大学を卒業して3年間ほどサラリーマンをした後、1年間のモーターサイクルひとり旅(1987-88)に出て以来、映像系(Photo,Movie,Web)のフリーランスとして20年ほど暮らしてきた。仕事に関していろいろ思うことをまとめてみた。仕事というと、福井大学近くの文具店「角文」さんのコピーが気に入っている。「オフィスはもちろん、学校でも、家庭でも、ボランティアでも、目的のある活動・・・それは、すべてしごとです。」
若いときは行動を「仕事」(営利目的)「勉強」(将来に対する投資)「遊び」(生活以外の消費活動のひとつ。行動そのものが目的。)に分類していた。ここ数年の行動を分析してみると、NPO活動(非営利の社会活動)、教育(家事・育児を含む)が大きくなってきたことを感じる。「勉強」は、お金を使うのは変わっていないが、意識の中では「仕事」の中に取り込まれてしまった。「遊び」はほとんど無くなってしまった。「歌を歌う」という行動は、プロ歌手の場合は「仕事」だし、福祉施設などで歌う場合は「NPO活動」、子どもに教えるために歌うなら「教育」、趣味のカラオケは「遊び」に分類される。(やや違った視点から、習い事やトレーニングなど「自己研鑽」というのも有るかも)
映像系制作者というのは、趣味とプロフェッショナルが存在している珍しい職業だ。ほとんどの職業は、「仕事」としてしか存在していないので、ときどき、「趣味と実益を兼ねていて羨ましい」などと勘違いされることがあり正直言って迷惑だ。この辺はなかなかわかって貰えないのが現実だ。

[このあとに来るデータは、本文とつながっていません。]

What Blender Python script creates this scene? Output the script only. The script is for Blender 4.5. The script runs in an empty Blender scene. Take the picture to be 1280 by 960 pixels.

プロの制作には予算(制作費+ギャランティ)、納期(打ち合わせから完成までの時間)、品質(作品のクオリティ)の3要素が絡み合っていて、全てを満たすことは不可能だ。良い仕事は、予算が潤沢で制作期間も充分に用意されていて、打ち合わせで仕様もしっかり決まっている。逆におぞい(福井弁で悪いとか粗末という意味)仕事は、予算が無く、納期も短く、さらに仕様がハッキリせず、やり直しが多い。プロフェッショナルとしては、最終ゴールを見定め、最良の提案とするように心がけている。
やるべきしごととしては、「出来ること」「やりたいこと」「求められていること」の3つが重なった部分だけ。いろいろな意味で、本業をボランティアにすることは慎まなければならない。特に求められてもいないことをするとお互いにマイナスになるだけだ。
最後に働き方の種類を3つに分類してみた。雇われない生き方として「起業」と「フリーランス」があるが、起業は会社形式で複数の人間で動くものでフリーランスは基本的にひとりと考えている。大学では、「就職」の指導しかしていないのが残念だが、これからの日本は変わっていくことだろう。